As financial firms rush into developing innovation centres, David Woodbridge, managing director of Project Worldwide’s The Labs Consultancy, warned building a successful lab is not a simple task.

Speaking at Mumbrella’s Finance Marketing Summit, Woodbridge added success is more than just the number of participants – with organisations needing to get “the right people in the space”.

David Woodbridge, managing director of The Labs Consultancy at Project Worldwide

“You can’t measure innovation centres by the number of people who go to them,” Woodbridge said.

“You need to have a really good target acquisition strategy for bringing people to your innovation environment. What I mean by that is you want the decision maker who’s going to spend the money, you want the person who is going to influence, you don’t want just your sales teams bringing in someone to spend time with them.”

Fintech’s rapid growth in the innovation centre space, Woodbridge said, was largely due to its low-base starting point.

“There’s not a day that goes by where you don’t read something about an incubator opening, whether it’s a studio here in Sydney, or some kind of innovation space,” he said.
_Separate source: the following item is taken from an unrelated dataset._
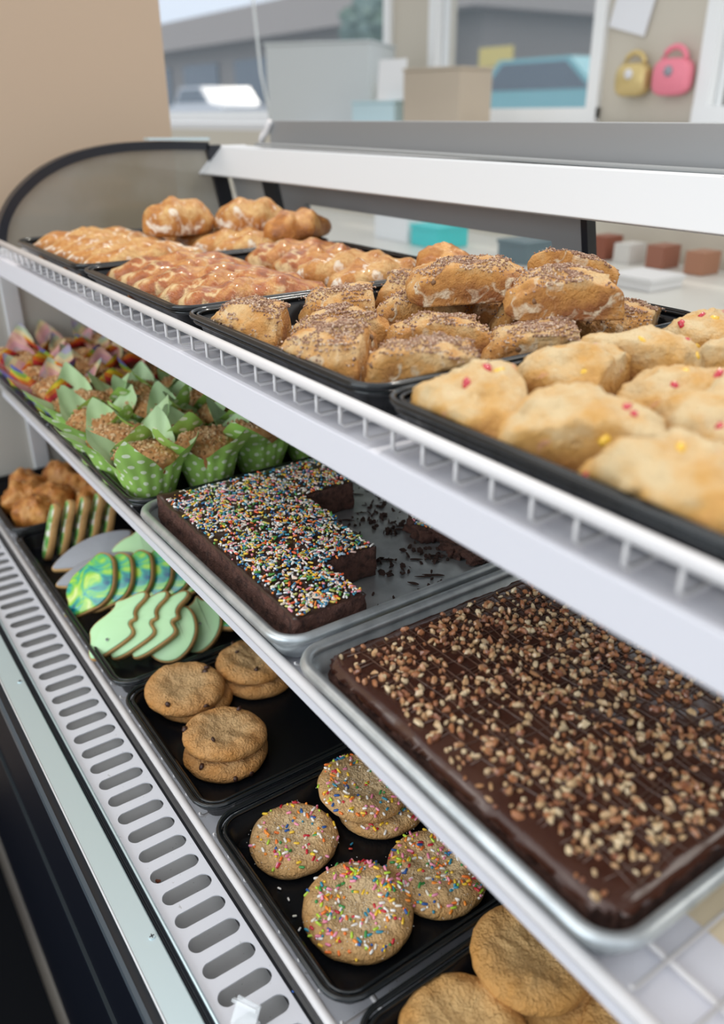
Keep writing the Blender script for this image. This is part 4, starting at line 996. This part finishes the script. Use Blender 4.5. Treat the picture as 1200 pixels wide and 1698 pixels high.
# ------------------------------------------------------------------ cut-out cookies
def cutout(lab, poly, c, nrm, up, th, m_ice, sub=4, scale=1, name='iced_cookie', eye=None, seed=0):
    nrm = Vector(nrm).normalized(); up = Vector(up); up = (up-nrm*up.dot(nrm)).normalized(); rt = up.cross(nrm)
    t = thing(name, lab, 'cookie', tuple(c))
    q = [Vector(p)*scale for p in poly]; cen = sum(q, Vector((0,0)))/len(q); q = [p-cen for p in q]
    for _ in range(2):                                   # corner cutting for soft outlines
        r = []
        for i in range(len(q)): a, b_ = q[i], q[(i+1) % len(q)]; r += [a*.75+b_*.25, a*.25+b_*.75]
        q = r
    # signed area for orientation
    A = sum(q[i].x*q[(i+1) % len(q)].y - q[(i+1) % len(q)].x*q[i].y for i in range(len(q)))
    if A < 0: q = q[::-1]
    n = len(q)
    def ins(k_):
        o_ = []
        for i in range(n):
            e1 = (q[i]-q[i-1]).normalized(); e2 = (q[(i+1) % n]-q[i]).normalized(); nn = Vector((-(e1.y+e2.y), e1.x+e2.x))
            if nn.length > 1e-6: nn.normalize()
            o_.append(q[i]+nn*k_)
        return o_
    def body(levels, mt, nm):
        g = G(); vs = []; fs = []
        for k_, w in levels: vs += [tuple(rt*p.x+up*p.y+nrm*w) for p in ins(k_)]
        m_ = len(levels)
        for j in range(m_-1):
            for i in range(n): fs.append((j*n+i, j*n+(i+1) % n, (j+1)*n+(i+1) % n, (j+1)*n+i))
        fs += [tuple(range(n))[::-1], tuple(range((m_-1)*n, m_*n))]
        g.add(vs, fs); o = g.obj(nm, mt, None, True); o.parent = t
    body([(.0012,-th/2),(0,-th/2+.001),(0,th/2-.0015),(.0012,th/2)], M['cookie_edge'], 'biscuit')
    body([(.0022,th/2-.0004),(.0020,th/2+.0009),(.0036,th/2+.0016)], m_ice, 'icing')
    if eye:
        g = G(); p = rt*(eye[0]*scale-cen.x)+up*(eye[1]*scale-cen.y)+nrm*(th/2+.002)
        g.tube([tuple(p), tuple(p+nrm*.0012)], .0022, 12); o = g.obj('eye', flat('eye white %d' % seed, (.62,.78,.60), .3), None); o.parent = t
        g = G(); g.tube([tuple(p+nrm*.0012), tuple(p+nrm*.0018)], .0011, 10); o2 = g.obj('pupil', M['black_trim'], None); o2.parent = t
    return t
dino = [(-.15,.9),(.25,1.25),(.42,1.12),(.2,.72),(.36,.55),(.18,.42),(.42,.28),(.38,.08),(-.26,-.68),(-.5,-.55),(-.55,-.25),(-.75,.05),(-.3,.62),(-.36,.8)]
dino = [(a*.045, b_*.045) for a, b_ in dino]
drop = [(.0,.042),(.016,.036),(.030,.018),(.032,-.006),(.022,-.028),(.0,-.036),(-.022,-.028),(-.032,-.008),(-.028,.012),(-.018,.026),(-.020,.038),(-.008,.034)]
fish = [(.010,.050),(.022,.036),(.034,.012),(.030,-.012),(.012,-.030),(-.004,-.046),(-.022,-.050),(-.018,-.034),(-.034,-.022),(-.036,.0),(-.028,.016),(-.020,.030),(-.012,.048)]
leaf = [(.0,.062),(.016,.040),(.024,.012),(.022,-.016),(.010,-.042),(.0,-.058),(-.012,-.042),(-.022,-.014),(-.022,.014),(-.014,.042)]
bar = [(.014,.046),(.017,.028),(.013,.010),(.018,-.010),(.014,-.030),(.008,-.044),(-.010,-.044),(-.016,-.026),(-.012,-.008),(-.018,.012),(-.013,.030),(-.010,.045)]
UP = (-.30,.55,.80); NR = (.42,-.55,.70)
off = Vector((.012,.022,-.001))
c0 = Vector((-.866,.238,-.558))
labs = ['pale green creature-shaped cookie at the front of its row, fully visible','pale green cookie directly behind the front creature-shaped one','third pale green cookie in the leaning row']
for i in range(3): cutout(labs[i], dino, c0+off*i, NR, UP, .0095, M['icing_mint'], eye=(-.006,-.004) if i == 0 else None, scale=1.18, seed=i)
cutout('pale green rounded cookie with a small eye, left of the pair', drop, (-.838,.292,-.573), (.50,-.50,.68), (-.2,.6,.7), .009, M['icing_mint'], eye=(.004,.004), seed=5)
cutout('pale green rounded cookie with a small eye, right of the pair', drop, (-.842,.327,-.577), (.50,-.48,.68), (-.2,.6,.7), .009, M['icing_mint'], eye=(.004,.006), seed=6)
cutout('pale green cookie standing at the back beside the grey leaf cookies', drop, (-1.035,.322,-.565), (.45,-.55,.6), (.1,.6,1), .010, M['icing_mint'], scale=1.25, seed=7)
cutout('pale green cookie leaning behind the standing one, under the shelf edge', drop, (-1.02,.352,-.565), (.45,-.55,.6), (.1,.6,1), .010, M['icing_mint'], scale=1.1, seed=8)
labs = ['teal and green marbled cookie at the front of its row, fully visible','marbled green cookie just behind the front marbled one','third marbled green cookie of the leaning row','fourth marbled green cookie of the leaning row','fifth marbled green cookie of the leaning row','sixth marbled green cookie, farthest in the row']
for i in range(6): cutout(labs[i], fish, Vector((-.972,.234,-.558))+Vector((.010,.0235,.001))*i, (.42,-.66,.60), (-.1,.55,1), .0095, M['icing_marble'], scale=.92 if i else 1.0, seed=i+20)
cutout('marbled green cookie lying apart at the right beneath the shelf rail', fish, (-.830,.365,-.578), (.3,-.3,.9), (0,1,.3), .009, M['icing_marble'], scale=.6, seed=30)
cutout('grey leaf-shaped cookie, lower one of the overlapping pair', leaf, (-1.030,.258,-.570), (.35,-.25,.85), (.15,.95,.2), .007, M['icing_grey'], scale=1.0, name='leaf_cookie', seed=31)
cutout('grey leaf-shaped cookie, upper one of the overlapping pair', leaf, (-1.080,.272,-.566), (.35,-.25,.85), (.1,.95,.25), .007, M['icing_grey'], scale=1.1, name='leaf_cookie', seed=32)
labs = ['green and white iced cookie standing on edge at the front of the far row','second green and white iced cookie standing on edge','third green and white iced cookie standing on edge','fourth green and white iced cookie standing on edge','rearmost green and white iced cookie standing on edge']
for i in range(5): cutout(labs[i], bar, Vector((-1.165,.240,-.560))+Vector((.002,.0215,.001))*i, (-.12,-.88,.30), (.0,.45,.85), .010, M['icing_speck'], scale=1.0, seed=40+i)

# ------------------------------------------------------------------ tulip muffins
def wrapper(g, r0, r1, h0, hp, seed, flare=.30):
    rr = random.Random(seed); N = 96; K = 12; ph = rr.uniform(0, PI/2); hs = [hp*rr.uniform(.82,1.12) for _ in range(4)]; bend = [rr.uniform(-.1,.35) for _ in range(4)]
    vs = []; uv = []
    for k in range(K+1):
        for i in range(N):
            a = 2*PI*i/N; u = ((a+ph) % (PI/2))/(PI/2); pi_ = int(((a+ph) % (2*PI))/(PI/2)) % 4
            tri = 1-abs(u*2-1); top_ = h0+hs[pi_]*tri**1.15
            f_ = k/K; z = top_*f_; t_ = z/h0
            r = r0+(r1-r0)*min(t_, 1.6)
            if z > h0: r += (z-h0)*(flare+bend[pi_])
            pleat = .0012*math.sin(a*16+seed)*min(1,t_); sq = 1+.06*math.cos(4*(a+ph)+PI)*min(1,t_)
            crease = -.0022*max(0, 1-abs(u-.03)*18)*min(1,t_)
            r = (r+pleat+crease)*sq
            vs.append((r*math.cos(a), r*math.sin(a), z)); uv.append((a*.034, z))
    fs = [(k*N+i, k*N+(i+1) % N, (k+1)*N+(i+1) % N, (k+1)*N+i) for k in range(K) for i in range(N-1)]
    fs += [(k*N+N-1, k*N, (k+1)*N, (k+1)*N+N-1) for k in range(K)]
    fs.append(tuple(range(N))[::-1]); g.add(vs, fs); g.uv = uv
def muffin(lab, x, y, z, kind, seed, group=None, rz=0, s=1):
    t = thing('muffin', lab, 'muffin', (x,y,z), group); t.rotation_euler = (0,0,rz)
    g = G(); wrapper(g, .0235*s, .0365*s, .042*s, .043*s, seed); o = g.obj('paper_wrapper', M['wrap_dots'] if kind == 'green' else M['wrap_rainbow'], None); o.parent = t
    vs, fs = dome_body(lambda a: .0335*s*(1+.03*math.sin(3*a+seed)), .060*s, 72, prof=[(0,.25),(.55,.25),(.72,.26),(.80,.45),(.93,.62),(1.0,.72),(1.01,.78),(.99,.83),(.94,.88),(.86,.925),(.75,.955),(.62,.975),(.48,.99),(.34,1),(.2,1.005),(.1,1.005),(0,1.0)], seed=seed, noise_amp=.003, noise_sc=60, fine=.002)
    g = G(); g.add(vs, fs); o = g.obj('cake', M['muffin'], None); o.parent = t
    g = G(); rr = random.Random(seed); tv = [v for v in vs if v.z > .048*s]
    for q in range(330):
        v = rr.choice(tv); s_ = rr.uniform(.0010,.0032); g.chunk(v*1.0+Vector((rr.gauss(0,.0015), rr.gauss(0,.0015), 0)), (s_*1.2,s_,s_*.8))
    o = g.obj('streusel', M['streusel'], None, False); o.parent = t; o['kind'] = 'stuff'
    return t
M['streusel'] = island_mat('streusel crumbs', [(.58,.36,.17),(.48,.26,.11),(.66,.44,.23),(.36,.18,.07),(.54,.31,.13),(.70,.50,.29)], .8)
rows = ['front', 'second', 'third', 'rear']; cols = ['nearest the brownies', 'second from the brownies', 'third from the brownies', 'beside the rainbow ones']
for ci in range(4):
    for ri in range(4):
        x = -.862-ci*.076+.004*math.sin(ri*2+ci); y = .291+ri*.075+.004*math.cos(ri+ci*2)
        muffin('green polka dot wrapped crumb muffin, %s row, column %s' % (rows[ri], cols[ci]), x, y, MZB+.002, 'green', 200+ci*7+ri, 'green wrapped muffins', rz=random.uniform(-.5,.5), s=1.08)
protos = [muffin('rainbow wrapped muffin, proto', -1.19, .30, MZB+.002, 'rainbow', 300+i, 'rainbow wrapped muffins') for i in range(3)]
cn = ['beside the green ones', 'second from the green ones', 'third from the green ones', 'against the far end']
k = 0
for ci in range(4):
    for ri in range(5):
        o = protos[k] if k < 3 else copy_tree(protos[k % 3]); k += 1
        o.location = (-1.192-ci*.076, .291+ri*.074, MZB+.002); o.rotation_euler = (0,0,random.uniform(0,2*PI))
        o['label'] = 'rainbow striped wrapped muffin, %s row, column %s' % (['front','second','third','fourth','rear'][ri], cn[ci])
“Fintech is primarily growing so quickly because it’s starting off from a low base – telecoms, big manufacturers have had these experience centres for a long time. Fintech is slowly catching up and we are starting to see interesting things come out of these centres.”

However, despite growth, Woodbridge said roughly 80% to 90% of innovation centres fail due to lack of purpose.

“It’s not that they fail – ‘Kaboom! you close the door and they’re locked up and everyone gets fired!’ They fail from actually delivering on purpose.

“The purpose sometimes can only be the thought bubble of your CEO going  ‘I tell you what, they’ve got an innovation space, we want an innovation space, I read about it this morning..so let’s open an innovation space.'”

“Suddenly you have this space that hasn’t been thought through.”

He said unique partner integrations could work in innovation centres, as it was important to “share the ecosystem”, however warned against using augmented and virtual reality in the environment.

“It’s the buzz thing to do at the moment – create that AR and VR environment.

“The only warning about immersive environments is that if it doesn’t have a purpose, don’t do it. It’s just a trick. You spend two or three minutes on it, a huge amount of money.”

Woodbridge also shared a warning around the legal implications of intellectual property:  “One of the things we’ve started to find with some of our clients is that they haven’t thought through the legal implications of IP. So if you bring your customer into the space and you start having a discussion about their business issue, and you solve that problem, who owns that IP?

“And it’s starting to muddy the waters on what is the purpose of the innovation centre as you go forward.”

Looking to ways to make innovation centres a success, Woodbridge said value for time, and thinking about day one instead of 1,000, was a good place to start.

“Have you got the funding? Have you got the agreement? If the CEO is not on board for the whole thing…then you can easily become the victim of some random corporate violence to your budget which gets shifted away to another part of the organisation,” he told the audience.

“Most clients come to us and talk to us about customer journey. It’s really the wrong place to start.

“You have to start at defining vision, and purpose, and then who are the people that are going to make that happen?

“Then you align that to the customer journey, the tools and technology, which are really critical.”